Thursday, January 13, 2011

i see a tiny light, like a flashbulb sparkle in the night.



short and sweet.


so, i love my carbs. always have. pasta, rolls, chips. you name it. it didn't hit me until tonight, as i enjoyed my ginormous bowl of frosted flakes, that all this running i've been doing lately helps justify my carb obsession.


today's lesson: there's always a plus.

Wednesday, January 12, 2011

once you've had enough, carry on.


so, i was watching "the middle" tonight. brick and sue ended up punching a hole in the wall and spent the episode trying to repair it. at first, the hole got bigger. then, they ended up dropping random things into the hole and behind the wall (a screwdriver, an egg..). and the problem, the challenge, kept getting worse and worse. regardless of the challenges, though, brick and sue continued trying to better the situation. in the end, the screwdriver was retrieved and the egg rolled out from the hole, and the kids found a way to "fix" the hole.

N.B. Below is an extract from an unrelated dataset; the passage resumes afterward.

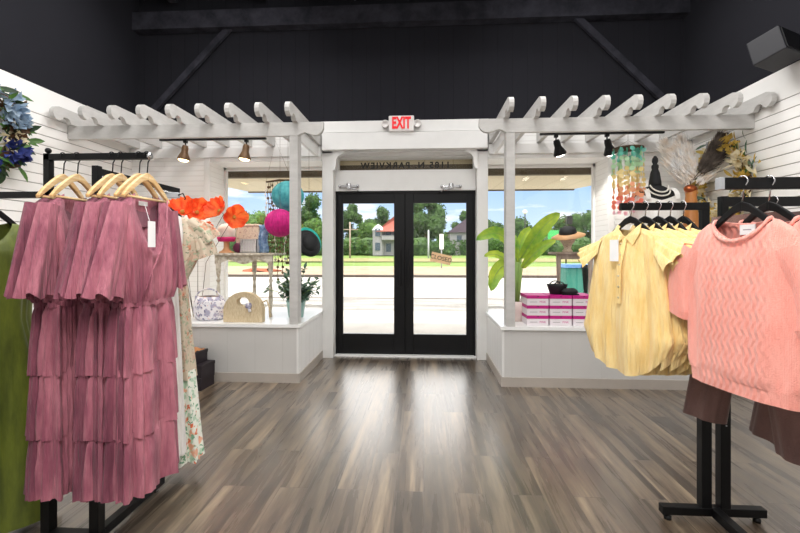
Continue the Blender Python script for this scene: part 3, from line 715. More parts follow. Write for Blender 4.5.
MB().bx(1.235, 1.752, QY-.022, QY+.022, .030, .072).build('base_bar', M['blackmetal'], t, bev=.003)
MB().bx(1.48, 1.525, 1.0, QY-.018, .026, .070).build('base_bar', M['blackmetal'], t, bev=.003)
MB().bx(1.30, 2.2, PY-.02, PY+.02, .027, .069).build('base_bar', M['blackmetal'], t, bev=.003)
for x, y in ((1.27, QY), (1.715, QY), (1.50, 1.05), (1.35, PY), (2.12, PY)):
    MB().lathe([(0, 0), (.018, .0), (.018, .018), (.007, .022), (.007, .03), (0, .03)], (x, y, 0), 12).build('levelling_foot', M['blackplastic'], t, True)

def blouse(loc, rz, label, seed, full):
    t = empty('sleeveless_blouse', loc, rz, label, 'blouse', 'pale yellow blouses on the right rack')
    m = MB()
    shell(m, [(-.105, .065, .022, 0, 0, 0), (-.115, .10, .025, .001, 0, 0), (-.15, .185, .034, .003, 0, 0), (-.24, .215, .05, .006, 0, 0), (-.34, .225, .062, .010, 0, 0), (-.52, .25, .07, .015, 0, 0), (-.70, .27, .078, .020, 0, 0), (-.845, .235, .07, .020, 0, 0)],
          96, 28, (8, 13, 21, 33), seed, neck=(.045, .07, -.24, .01), hem=(.15, -.60))
    m.build('blouse_body', M['yellow'], t, True, local=True)
    for s in (-1, 1):
        m = MB(); 
        def fn(u, v, s=s):
            a = lerp(-2.6, 2.6, u); r = .035+.085*v
            return V((s*(.165+.16*v*(.55+.45*cos(a*.6))+.012*sin(a*8)*v), sin(a*.5)*(.05+.035*v), -.15-.07*v-.085*(1-cos(a*.6))+.016*sin(a*8+1)*v))
        m.grid(fn, 60, 8); m.build('ruffle_sleeve', M['yellow'], t, True, local=True)
    # collar
    for s in (-1, 1):
        m = MB(); m.add([(s*.004, -.040, -.150), (s*.055, -.052, -.195), (s*.085, -.040, -.135), (s*.070, -.010, -.085), (s*.062, .012, -.078), (s*.050, -.024, -.105)], [(0,1,2,5), (5,2,3), (5,3,4)] if s > 0 else [(0,5,2,1), (5,3,2), (5,4,3)])
        so_ = m.build('collar', M['yellow'], t, local=True, bev=0); md = so_.modifiers.new('th', 'SOLIDIFY'); md.thickness = .004
    if full:
        plk = MB().grid(lambda u, v: V((lerp(-.014, .014, u), -.036-.042*min(1, v*2.2)-.006*v, -.15-.34*v)), 4, 14).build('button_placket', M['yellow'], t, True, local=True)
        m = MB()
        for k in range(6): m.lathe([(0, -.003), (.006, -.002), (.006, 0)], (0, -.060-.006*min(k, 3)-.006, -.185-k*.055), 10, Matrix.Rotation(R(90), 3, 'X')).build('button', M['cream'], plk, True, local=True); m = MB()
        MB().tube([(-.02, -.05, -.14), (-.018, -.066, -.17)], .001, 4).bx(-.045, .008, -.092, -.090, -.275, -.165).build('price_tag', M['tagpaper'], t, local=True)['label'] = 'pale lilac price tag'
    return t
bl = ['foremost pale yellow collared blouse with a price tag', 'pale yellow ruffled blouse directly behind the foremost one', 'third pale yellow blouse from the left of its rail', 'fourth pale yellow blouse, only its ruffle edge showing', 'hindmost pale yellow blouse next to the rack post']
hl = ['foremost', 'second', 'third', 'fourth', 'hindmost']
for i, x in enumerate((1.067, 1.14, 1.205, 1.265, 1.33)):
    rz = R([-66, -73, -78, -82, -84][i])
    blouse((x, QY-.03, QZ+.0), rz, bl[i], 31+i*5, i == 0)
    hanger('plastic', (x, QY-.03, QZ+.034), rz, 'black plastic hanger inside the %s pale yellow blouse' % hl[i], 'black hangers of the yellow blouses', .075)

# cable knit for the sweater
nt = M['knit'].node_tree; b = nt.nodes['Principled BSDF']
tc = [n for n in nt.nodes if n.type == 'TEX_COORD'][0]; sx = N(nt, 'ShaderNodeSeparateXYZ'); L(nt, tc.outputs['Object'], sx.inputs[0])
def mth(op, a, bb=None):
    n = N(nt, 'ShaderNodeMath', operation=op)
    for i, q in enumerate((a, bb)):
        if q is None: continue
        if isinstance(q, (int, float)): n.inputs[i].default_value = q
        else: L(nt, q, n.inputs[i])
    return n.outputs[0]
wz = mth('MULTIPLY', mth('SINE', mth('MULTIPLY', sx.outputs['Z'], 95.0)), .0045)
ph = mth('MULTIPLY', mth('ADD', sx.outputs['X'], wz), 240.0)
cab = mth('SINE', ph)
fine = mth('MULTIPLY', mth('SINE', mth('MULTIPLY', sx.outputs['X'], 900.0)), .12)
msk = N(nt, 'ShaderNodeMapRange'); msk.inputs['From Min'].default_value = .15; msk.inputs['From Max'].default_value = .11; msk.inputs['To Min'].default_value = .18; L(nt, mth('ABSOLUTE', sx.outputs['X']), msk.inputs['Value'])
hgt = mth('ADD', mth('MULTIPLY', cab, msk.outputs[0]), fine)
bp = [n for n in nt.nodes if n.type == 'BUMP'][0]
b2 = N(nt, 'ShaderNodeBump', Strength=.55, Distance=.005); L(nt, hgt, b2.inputs['Height']); L(nt, bp.outputs[0], b2.inputs['Normal']); L(nt, b2.outputs[0], b.inputs['Normal'])

def sweater(loc, rz, label, seed, full):
    t = empty('knit_sweater', loc, rz, label, 'sweater', 'coral knit sweaters on the right rack')
    m = MB()
    shell(m, [(-.165, .105, .028, 0, 0, 0), (-.175, .135, .032, 0, 0, 0), (-.21, .185, .040, .002, 0, 0), (-.29, .225, .050, .003, 0, 0), (-.42, .232, .056, .005, 0, 0), (-.6, .228, .060, .008, 0, 0), (-.76, .225, .062, .008, 0, 0), (-.79, .215, .058, .004, 0, 0)],
          110, 34, (4, 7, 12), seed, neck=(.085, .125, -.42, .02))
    m.build('sweater_body', M['knit'], t, True, local=True)
    m = MB(); shell(m, [(-.785, .214, .057, .003, 0, 0), (-.84, .208, .056, .003, 0, 0)], 110, 5, (4, 7, 12), seed); m.build('hem_band', M['knit'], t, True, local=True)
    # rounded neckband
    m = MB(); m.grid(lambda u, v: (lambda th, a: V((cos(th)*(.108+.006*cos(a)), sin(th)*(.038+.006*cos(a))-(.010 if sin(th) < 0 else 0), -.168-(.083 if sin(th) < 0 else .02)*abs(sin(th))**1.3+.010*sin(a))))(2*pi*u, 2*pi*v), 60, 10, True)
    m.build('neckband', M['knit'], t, True, local=True)
    for s in (-1, 1):
        m = MB(); sleeve(m, (s*.17, 0, -.285), (s*.262, 0, -.55), (.095, .042), (.075, .046), 44, 14, .05, 4, seed+s, .035)
        m.build('sleeve', M['knit'], t, True, local=True)
        m = MB(); sleeve(m, (s*.262, 0, -.547), (s*.272, 0, -.58), (.076, .047), (.073, .045), 44, 4, .05, 4, seed+s, 0); m.build('sleeve_cuff', M['knit'], t, True, local=True)
    if full:
        nl = MB().bx(-.03, .03, .024, .028, -.225, -.185).build('neck_label', M['tagpaper'], t, local=True); nl['label'] = 'white neck label'
        MB().bx(-.016, .016, .0232, .024, -.207, -.203).build('label_print', M['greyink'], nl, local=True)
    return t
sweater((PX, PY, PZr+.025), R(-76), 'foremost coral pink cable knit short sleeved sweater', 3, True)
sweater((PX+.10, PY, PZr+.025), R(-79), 'second coral knit sweater mostly hidden behind the foremost one', 9, False)
hanger('plastic', (PX, PY, PZr+.030), R(-76), 'black hanger inside the foremost coral sweater', 'black hangers near the coral sweaters', .10)
hanger('plastic', (PX+.10, PY, PZr+.030), R(-79), 'black hanger inside the second coral sweater', 'black hangers near the coral sweaters', .10)
for k, (x, y, z, a) in enumerate(((1.66, PY, PZr+.030, -82), (1.80, QY, 1.68, -86), (1.93, QY, 1.68, -83), (2.02, QY, 1.68, -88))):
    hanger('plastic', (x, y, z), R(a), ['empty black hanger on the coral sweater arm at the right edge', 'empty black hanger on the rear arm, nearest the post', 'middle empty black hanger on the rear arm behind the sweater', 'empty black hanger on the rear arm, furthest from the post'][k], 'black hangers near the coral sweaters', .085)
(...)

today was the first day running didn't kill me. i was waiting for a day like today, for it to get easier, to get better. i honestly wasn't sure if it would ever happen. but, sure enough, this afternoon, it did (hopefully, it will last). i've been running regularly now for about a month, setting small goals each week. this week's goal was to run five times (two more to go). those small goals help a lot.. to help better the situation.. all the while continuing to "tackle" the challenge.

today's lesson has to do with determination.. wait for the egg.